Here are Cinephile Corner’s 10 recommendations for movies like Office Romance:
Fly Me to the Moon
Rumor has it that Apple is stepping away from theatrical releases for their original movies, and the lukewarm reception of Greg Berlanti‘s Fly Me to the Moon may be a big reason why. Starring Channing Tatum and Scarlett Johansson, this romantic comedy set against the backdrop of the U.S.-Soviet space race seemed poised for success. It had all the ingredients for a financial hit: big stars, a pastiche-heavy style, and the kind of premise that could benefit from strong word-of-mouth. Yet, it never gained traction.
Players
Players is comfortable with just existing rather than flourishing and finding new territory to cover in this expansive romantic comedy genre of movies. Netflix’s latest film is just as light and unremarkable as nearly every other one that they’ve produced. Gina Rodriguez and Damon Wayans Jr. co-star in lackluster, windless entry.
Anyone But You
While Anyone But You might offer a few chuckles and some eye candy in the form of Sydney Sweeney and Glen Powell, it’s a mostly forgettable affair that leaves you craving a rom-com with some actual bite and fizz.
Rye Lane
Few films in 2023 will reach the peaceful bliss that Hulu’s newest streamer Rye Lane does, a movie about two lost twenty-somethings recovering from painful breakups over the span of one eventful afternoon in South London. Told through an episodic lens that depicts the steps from heartbreak to a restored faith in relationships, Rye Lane is a cheerful reimagining of the romantic comedy.
Materialists
Materialists feels like a transitional work. It shows Celine Song experimenting with scale, ensemble dynamics, and new narrative textures—but it lacks the intimacy and precision that defined her first film. It’s a movie with moments that flirt with those same highs in small doses, but one that ultimately falls short. Still, it leaves me hopeful: the emotional territory Song wants to chart is rare in contemporary cinema, and while Materialists stumbles, it’s a sign that she’s aiming high. Her best films are likely still ahead.
Marmalade
Marmalade isn’t short on style and set pieces. Keir O’Donnell‘s directorial debut packs enough narrative turns and endless visual flourishes to last an entire career.
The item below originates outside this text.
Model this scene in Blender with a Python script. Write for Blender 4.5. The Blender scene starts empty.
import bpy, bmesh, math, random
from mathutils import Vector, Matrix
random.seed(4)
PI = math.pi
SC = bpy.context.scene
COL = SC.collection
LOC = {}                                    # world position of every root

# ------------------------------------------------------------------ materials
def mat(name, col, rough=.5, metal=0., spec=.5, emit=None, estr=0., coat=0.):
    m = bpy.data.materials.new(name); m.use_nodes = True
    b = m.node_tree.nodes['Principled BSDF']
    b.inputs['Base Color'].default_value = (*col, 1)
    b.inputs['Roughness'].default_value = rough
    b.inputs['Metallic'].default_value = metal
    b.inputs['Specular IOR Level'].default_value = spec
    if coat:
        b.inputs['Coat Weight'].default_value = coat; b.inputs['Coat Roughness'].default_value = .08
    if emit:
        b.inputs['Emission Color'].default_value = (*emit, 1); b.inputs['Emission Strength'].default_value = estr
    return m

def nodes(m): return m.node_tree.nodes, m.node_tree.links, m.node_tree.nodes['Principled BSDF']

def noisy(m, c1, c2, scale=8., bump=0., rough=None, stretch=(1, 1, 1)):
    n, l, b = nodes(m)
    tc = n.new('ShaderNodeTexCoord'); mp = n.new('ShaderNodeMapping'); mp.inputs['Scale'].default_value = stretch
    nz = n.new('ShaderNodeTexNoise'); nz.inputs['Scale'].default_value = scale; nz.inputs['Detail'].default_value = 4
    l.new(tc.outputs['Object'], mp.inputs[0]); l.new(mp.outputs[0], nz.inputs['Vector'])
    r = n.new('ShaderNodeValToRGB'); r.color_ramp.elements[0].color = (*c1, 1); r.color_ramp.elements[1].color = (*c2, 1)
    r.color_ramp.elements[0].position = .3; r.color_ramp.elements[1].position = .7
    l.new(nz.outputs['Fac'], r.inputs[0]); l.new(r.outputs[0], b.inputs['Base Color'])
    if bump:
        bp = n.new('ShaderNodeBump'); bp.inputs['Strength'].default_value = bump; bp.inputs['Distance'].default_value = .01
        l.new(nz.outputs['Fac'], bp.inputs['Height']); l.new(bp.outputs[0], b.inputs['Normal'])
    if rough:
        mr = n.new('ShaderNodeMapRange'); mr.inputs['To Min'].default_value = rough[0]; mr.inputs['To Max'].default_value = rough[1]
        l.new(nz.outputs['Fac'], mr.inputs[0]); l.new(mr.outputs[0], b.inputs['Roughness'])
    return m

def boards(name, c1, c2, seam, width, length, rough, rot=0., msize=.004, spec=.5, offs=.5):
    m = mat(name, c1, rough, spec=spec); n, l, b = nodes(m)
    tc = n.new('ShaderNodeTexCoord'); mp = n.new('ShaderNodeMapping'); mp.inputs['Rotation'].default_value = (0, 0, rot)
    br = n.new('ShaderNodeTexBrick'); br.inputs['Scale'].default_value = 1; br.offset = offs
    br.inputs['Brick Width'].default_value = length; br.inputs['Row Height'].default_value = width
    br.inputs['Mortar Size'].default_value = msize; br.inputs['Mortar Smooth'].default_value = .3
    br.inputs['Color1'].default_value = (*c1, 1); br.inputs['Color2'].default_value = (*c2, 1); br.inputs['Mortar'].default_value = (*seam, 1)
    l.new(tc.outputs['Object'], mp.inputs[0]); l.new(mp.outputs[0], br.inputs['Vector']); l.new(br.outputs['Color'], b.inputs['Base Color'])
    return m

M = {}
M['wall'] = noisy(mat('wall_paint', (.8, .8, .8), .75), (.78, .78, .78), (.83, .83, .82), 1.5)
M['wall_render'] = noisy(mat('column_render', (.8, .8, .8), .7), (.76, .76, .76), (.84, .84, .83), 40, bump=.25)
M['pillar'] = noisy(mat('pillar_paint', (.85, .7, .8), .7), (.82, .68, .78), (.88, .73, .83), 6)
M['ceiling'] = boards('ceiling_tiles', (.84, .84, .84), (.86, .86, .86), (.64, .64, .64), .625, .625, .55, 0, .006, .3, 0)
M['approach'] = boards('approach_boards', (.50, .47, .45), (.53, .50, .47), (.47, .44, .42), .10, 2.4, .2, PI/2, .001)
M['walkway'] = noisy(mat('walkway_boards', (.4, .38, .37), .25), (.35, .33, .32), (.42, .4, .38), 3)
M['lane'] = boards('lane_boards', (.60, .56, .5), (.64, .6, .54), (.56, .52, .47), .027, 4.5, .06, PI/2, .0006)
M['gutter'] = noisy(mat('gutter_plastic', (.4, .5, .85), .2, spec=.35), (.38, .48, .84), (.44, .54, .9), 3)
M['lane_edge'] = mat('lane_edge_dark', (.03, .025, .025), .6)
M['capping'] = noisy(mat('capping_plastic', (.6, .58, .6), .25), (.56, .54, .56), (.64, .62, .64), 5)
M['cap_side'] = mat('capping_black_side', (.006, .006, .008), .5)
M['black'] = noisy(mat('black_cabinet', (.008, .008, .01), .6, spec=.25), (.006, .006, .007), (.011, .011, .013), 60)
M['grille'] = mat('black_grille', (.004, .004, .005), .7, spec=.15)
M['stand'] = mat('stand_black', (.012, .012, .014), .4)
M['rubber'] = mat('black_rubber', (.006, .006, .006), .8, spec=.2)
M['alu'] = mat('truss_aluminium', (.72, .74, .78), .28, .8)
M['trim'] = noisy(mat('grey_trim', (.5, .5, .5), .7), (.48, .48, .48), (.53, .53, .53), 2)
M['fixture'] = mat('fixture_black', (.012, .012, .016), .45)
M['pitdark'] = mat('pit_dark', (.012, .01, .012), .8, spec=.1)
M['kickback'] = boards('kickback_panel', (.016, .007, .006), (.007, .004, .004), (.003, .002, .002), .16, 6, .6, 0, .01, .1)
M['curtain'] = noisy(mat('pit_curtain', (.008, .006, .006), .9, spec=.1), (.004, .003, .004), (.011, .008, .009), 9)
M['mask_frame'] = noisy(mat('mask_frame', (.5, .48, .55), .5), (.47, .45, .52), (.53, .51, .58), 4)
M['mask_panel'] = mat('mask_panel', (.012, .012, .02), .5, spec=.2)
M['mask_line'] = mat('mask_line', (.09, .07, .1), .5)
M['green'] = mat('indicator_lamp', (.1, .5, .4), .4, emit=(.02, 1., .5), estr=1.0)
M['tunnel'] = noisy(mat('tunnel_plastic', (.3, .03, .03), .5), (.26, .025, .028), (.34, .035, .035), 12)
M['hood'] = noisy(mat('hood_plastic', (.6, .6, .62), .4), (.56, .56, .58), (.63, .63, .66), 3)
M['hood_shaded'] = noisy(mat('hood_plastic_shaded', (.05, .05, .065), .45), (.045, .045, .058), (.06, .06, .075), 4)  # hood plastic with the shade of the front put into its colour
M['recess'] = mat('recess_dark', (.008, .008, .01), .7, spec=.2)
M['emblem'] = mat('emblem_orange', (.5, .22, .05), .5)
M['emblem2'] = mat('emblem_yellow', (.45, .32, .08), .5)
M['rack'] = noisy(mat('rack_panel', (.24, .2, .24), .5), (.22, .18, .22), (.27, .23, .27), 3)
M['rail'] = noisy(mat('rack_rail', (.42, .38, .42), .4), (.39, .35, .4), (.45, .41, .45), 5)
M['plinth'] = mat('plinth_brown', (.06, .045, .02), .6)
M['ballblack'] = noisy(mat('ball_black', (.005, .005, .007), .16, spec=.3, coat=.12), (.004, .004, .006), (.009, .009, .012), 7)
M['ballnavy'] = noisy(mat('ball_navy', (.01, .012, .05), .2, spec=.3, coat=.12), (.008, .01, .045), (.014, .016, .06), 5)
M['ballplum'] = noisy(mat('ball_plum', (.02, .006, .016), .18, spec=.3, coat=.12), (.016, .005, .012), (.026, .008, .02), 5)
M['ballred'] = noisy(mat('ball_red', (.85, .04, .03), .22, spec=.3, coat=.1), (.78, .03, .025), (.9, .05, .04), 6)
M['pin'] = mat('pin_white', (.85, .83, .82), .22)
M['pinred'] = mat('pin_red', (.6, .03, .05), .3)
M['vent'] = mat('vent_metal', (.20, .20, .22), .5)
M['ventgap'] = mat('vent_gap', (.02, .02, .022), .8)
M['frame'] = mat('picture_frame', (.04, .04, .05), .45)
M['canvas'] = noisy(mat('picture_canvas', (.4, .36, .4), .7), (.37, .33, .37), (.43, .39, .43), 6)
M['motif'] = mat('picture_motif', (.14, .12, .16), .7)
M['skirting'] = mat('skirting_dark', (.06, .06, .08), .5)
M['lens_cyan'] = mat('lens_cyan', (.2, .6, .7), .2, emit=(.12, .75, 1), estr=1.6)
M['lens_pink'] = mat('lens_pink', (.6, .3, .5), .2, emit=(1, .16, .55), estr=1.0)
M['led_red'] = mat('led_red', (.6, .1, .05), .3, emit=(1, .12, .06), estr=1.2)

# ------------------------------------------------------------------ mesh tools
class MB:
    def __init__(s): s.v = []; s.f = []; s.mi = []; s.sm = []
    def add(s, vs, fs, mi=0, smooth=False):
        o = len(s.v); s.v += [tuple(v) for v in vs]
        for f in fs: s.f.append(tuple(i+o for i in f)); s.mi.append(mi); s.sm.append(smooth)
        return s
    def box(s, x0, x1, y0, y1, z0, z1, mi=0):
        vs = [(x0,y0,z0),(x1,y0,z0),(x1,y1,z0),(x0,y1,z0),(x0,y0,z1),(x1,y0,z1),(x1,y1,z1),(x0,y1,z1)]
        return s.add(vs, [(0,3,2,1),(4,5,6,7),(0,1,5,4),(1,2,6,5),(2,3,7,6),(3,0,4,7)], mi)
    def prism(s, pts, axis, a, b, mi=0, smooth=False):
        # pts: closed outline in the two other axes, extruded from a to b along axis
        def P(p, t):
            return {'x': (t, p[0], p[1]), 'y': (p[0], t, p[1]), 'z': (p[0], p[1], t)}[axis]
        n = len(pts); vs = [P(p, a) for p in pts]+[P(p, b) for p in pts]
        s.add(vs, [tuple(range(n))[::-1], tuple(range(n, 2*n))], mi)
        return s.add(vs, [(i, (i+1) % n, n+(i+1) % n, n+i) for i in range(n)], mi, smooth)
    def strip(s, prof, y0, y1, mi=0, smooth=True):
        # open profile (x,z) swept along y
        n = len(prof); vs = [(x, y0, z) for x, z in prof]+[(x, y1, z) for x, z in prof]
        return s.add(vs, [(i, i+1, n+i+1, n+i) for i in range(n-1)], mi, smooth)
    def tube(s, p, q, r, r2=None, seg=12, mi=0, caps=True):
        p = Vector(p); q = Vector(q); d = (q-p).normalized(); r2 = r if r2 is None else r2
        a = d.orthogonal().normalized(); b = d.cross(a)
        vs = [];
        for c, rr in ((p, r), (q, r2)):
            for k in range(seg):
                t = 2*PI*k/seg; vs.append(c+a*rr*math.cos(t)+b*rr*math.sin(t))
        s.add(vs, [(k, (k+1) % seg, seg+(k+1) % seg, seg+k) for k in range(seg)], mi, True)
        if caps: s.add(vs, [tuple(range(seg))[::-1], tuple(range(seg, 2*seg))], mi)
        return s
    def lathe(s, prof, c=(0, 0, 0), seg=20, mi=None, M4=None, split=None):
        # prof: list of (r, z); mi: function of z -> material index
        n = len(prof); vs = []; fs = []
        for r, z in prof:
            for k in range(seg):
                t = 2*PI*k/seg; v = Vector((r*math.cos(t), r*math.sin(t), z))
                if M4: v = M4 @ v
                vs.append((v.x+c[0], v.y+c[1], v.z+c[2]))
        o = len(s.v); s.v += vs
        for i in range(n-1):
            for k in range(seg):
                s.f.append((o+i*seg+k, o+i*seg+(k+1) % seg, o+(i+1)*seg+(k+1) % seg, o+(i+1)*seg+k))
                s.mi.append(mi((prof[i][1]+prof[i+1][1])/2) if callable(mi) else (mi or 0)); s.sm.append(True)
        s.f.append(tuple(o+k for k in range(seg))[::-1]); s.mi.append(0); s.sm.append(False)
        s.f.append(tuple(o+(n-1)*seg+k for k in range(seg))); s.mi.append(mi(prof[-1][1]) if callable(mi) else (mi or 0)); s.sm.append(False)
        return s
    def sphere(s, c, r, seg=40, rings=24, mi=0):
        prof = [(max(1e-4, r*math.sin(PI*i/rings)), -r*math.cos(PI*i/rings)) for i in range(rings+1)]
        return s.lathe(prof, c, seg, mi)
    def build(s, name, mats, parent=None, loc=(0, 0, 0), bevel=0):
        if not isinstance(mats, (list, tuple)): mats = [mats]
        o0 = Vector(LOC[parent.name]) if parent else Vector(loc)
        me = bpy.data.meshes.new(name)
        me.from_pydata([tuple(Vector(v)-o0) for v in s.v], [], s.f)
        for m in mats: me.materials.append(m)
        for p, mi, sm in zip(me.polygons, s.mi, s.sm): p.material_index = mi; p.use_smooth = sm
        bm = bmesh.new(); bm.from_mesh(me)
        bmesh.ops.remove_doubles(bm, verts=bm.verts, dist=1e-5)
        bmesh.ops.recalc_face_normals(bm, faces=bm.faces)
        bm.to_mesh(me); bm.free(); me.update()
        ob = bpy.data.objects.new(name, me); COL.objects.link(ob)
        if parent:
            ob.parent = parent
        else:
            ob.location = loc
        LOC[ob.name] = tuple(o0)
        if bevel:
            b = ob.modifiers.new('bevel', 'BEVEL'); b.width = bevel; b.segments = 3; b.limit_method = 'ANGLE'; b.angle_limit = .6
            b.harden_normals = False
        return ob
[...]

Unfortunately, the final product feels overstuffed as a result. Joe Keery and Camila Morrone co-star in an occasionally fun, frustratingly complex crime movie.
You Hurt My Feelings
You Hurt My Feelings is a movie tearing apart the artistic complex. A film that questions whether professionals can have their lives figured out in the twenties or thirties. It’s honest and personal, as if Nicole Holofcener is using Julia Louis-Dreyfus as a stand in for directors and creatives everywhere.
Eternity
Eternity has a sweet, sentimental charm that fits David Freyne’s A24 rom-com mold, then asks a clever what-if of the afterlife. When you die, you enter a hub and choose where to spend forever. For Joan, played by Elizabeth Olsen, the question is less where than who. Freyne, working from a script co-written with Pat Cunnane, leans into humor and physical business rather than plumbing for deeper grief. The emotion largely comes from familiar highlight reels, meet cutes and proposal flashbacks that remind Joan what each love felt like in its best light. When the movie wants to go big, it does not hesitate.
Spoiler Alert
I could see some thinking Spoiler Alert is a bit too emotionally manipulative and calculated, but seeing Jim Parsons finally get to be in a good movie that lets him show a different side than Sheldon Cooper was enough of a refreshing spin to suck me in. Ben Aldridge as his significant other Kit delivers a role that only deepens as it goes on. The movie does a beautiful job at telling a somber and heartbreaking tale with the utmost care that it deserves, one that I’m sure Michael Ausiello must be proud of.
Babygirl
25 years after co-starring in Eyes Wide Shut, Nicole Kidman revisits similar thematic territory in Halina Reijn’s Babygirl, another holiday-set exploration of lust, power, and dissatisfaction. In Babygirl, she plays Romy, a high-powered tech CEO whose meticulously crafted life seems perfect on the surface. With a doting husband, Jacob (Antonio Banderas), two well-adjusted children, and a dreamlike home, Romy appears to have it all. Yet, beneath this pristine façade, she is deeply unfulfilled, yearning for something—or someone—to awaken her buried fantasies.